> [Exercise requirements]
Print the first line of the material below and each line after it, exactly as written, ending with the line that contains "def sidewall(U, sgn=-1): return".

> [Data excerpt]
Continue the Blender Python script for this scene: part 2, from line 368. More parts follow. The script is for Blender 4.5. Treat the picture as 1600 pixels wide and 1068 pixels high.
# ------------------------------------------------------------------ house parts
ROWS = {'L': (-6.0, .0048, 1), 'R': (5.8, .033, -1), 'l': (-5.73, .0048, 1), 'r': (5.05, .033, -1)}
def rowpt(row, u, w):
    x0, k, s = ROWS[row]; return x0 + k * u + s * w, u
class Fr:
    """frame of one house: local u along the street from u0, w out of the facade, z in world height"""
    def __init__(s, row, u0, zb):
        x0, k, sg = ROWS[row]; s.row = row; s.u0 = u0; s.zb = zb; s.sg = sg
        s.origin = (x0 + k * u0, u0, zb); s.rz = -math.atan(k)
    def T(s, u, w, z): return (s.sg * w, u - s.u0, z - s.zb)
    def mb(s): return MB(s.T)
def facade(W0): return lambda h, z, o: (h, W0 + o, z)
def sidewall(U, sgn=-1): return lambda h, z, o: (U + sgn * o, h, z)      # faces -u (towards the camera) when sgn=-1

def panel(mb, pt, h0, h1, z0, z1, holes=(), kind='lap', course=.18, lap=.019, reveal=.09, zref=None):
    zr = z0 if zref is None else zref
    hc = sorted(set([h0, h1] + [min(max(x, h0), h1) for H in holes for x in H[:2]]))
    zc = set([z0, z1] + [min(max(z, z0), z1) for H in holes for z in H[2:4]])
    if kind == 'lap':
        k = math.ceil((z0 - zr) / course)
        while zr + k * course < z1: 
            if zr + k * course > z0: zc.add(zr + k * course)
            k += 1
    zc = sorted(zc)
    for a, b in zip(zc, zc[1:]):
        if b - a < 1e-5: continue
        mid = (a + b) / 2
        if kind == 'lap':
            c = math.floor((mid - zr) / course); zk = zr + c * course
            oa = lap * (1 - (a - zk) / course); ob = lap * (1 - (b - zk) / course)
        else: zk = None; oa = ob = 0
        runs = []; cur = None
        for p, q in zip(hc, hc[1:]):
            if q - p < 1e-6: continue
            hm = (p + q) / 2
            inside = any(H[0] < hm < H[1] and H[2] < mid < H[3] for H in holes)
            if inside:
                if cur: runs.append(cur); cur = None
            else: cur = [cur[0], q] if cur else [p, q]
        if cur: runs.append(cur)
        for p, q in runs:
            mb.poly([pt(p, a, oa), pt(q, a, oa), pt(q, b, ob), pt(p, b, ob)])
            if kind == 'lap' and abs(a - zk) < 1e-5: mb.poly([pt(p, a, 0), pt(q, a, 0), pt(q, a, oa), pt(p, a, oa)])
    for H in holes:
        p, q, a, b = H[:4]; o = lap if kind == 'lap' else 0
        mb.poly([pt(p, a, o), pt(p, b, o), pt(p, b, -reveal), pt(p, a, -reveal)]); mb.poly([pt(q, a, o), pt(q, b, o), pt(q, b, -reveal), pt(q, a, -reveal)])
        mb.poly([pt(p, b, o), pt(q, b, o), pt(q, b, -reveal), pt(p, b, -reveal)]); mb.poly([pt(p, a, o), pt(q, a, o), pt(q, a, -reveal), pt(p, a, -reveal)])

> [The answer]
Continue the Blender Python script for this scene: part 2, from line 368. More parts follow. The script is for Blender 4.5. Treat the picture as 1600 pixels wide and 1068 pixels high.
# ------------------------------------------------------------------ house parts
ROWS = {'L': (-6.0, .0048, 1), 'R': (5.8, .033, -1), 'l': (-5.73, .0048, 1), 'r': (5.05, .033, -1)}
def rowpt(row, u, w):
    x0, k, s = ROWS[row]; return x0 + k * u + s * w, u
class Fr:
    """frame of one house: local u along the street from u0, w out of the facade, z in world height"""
    def __init__(s, row, u0, zb):
        x0, k, sg = ROWS[row]; s.row = row; s.u0 = u0; s.zb = zb; s.sg = sg
        s.origin = (x0 + k * u0, u0, zb); s.rz = -math.atan(k)
    def T(s, u, w, z): return (s.sg * w, u - s.u0, z - s.zb)
    def mb(s): return MB(s.T)
def facade(W0): return lambda h, z, o: (h, W0 + o, z)
def sidewall(U, sgn=-1): return lambda h, z, o: (U + sgn * o, h, z)      # faces -u (towards the camera) when sgn=-1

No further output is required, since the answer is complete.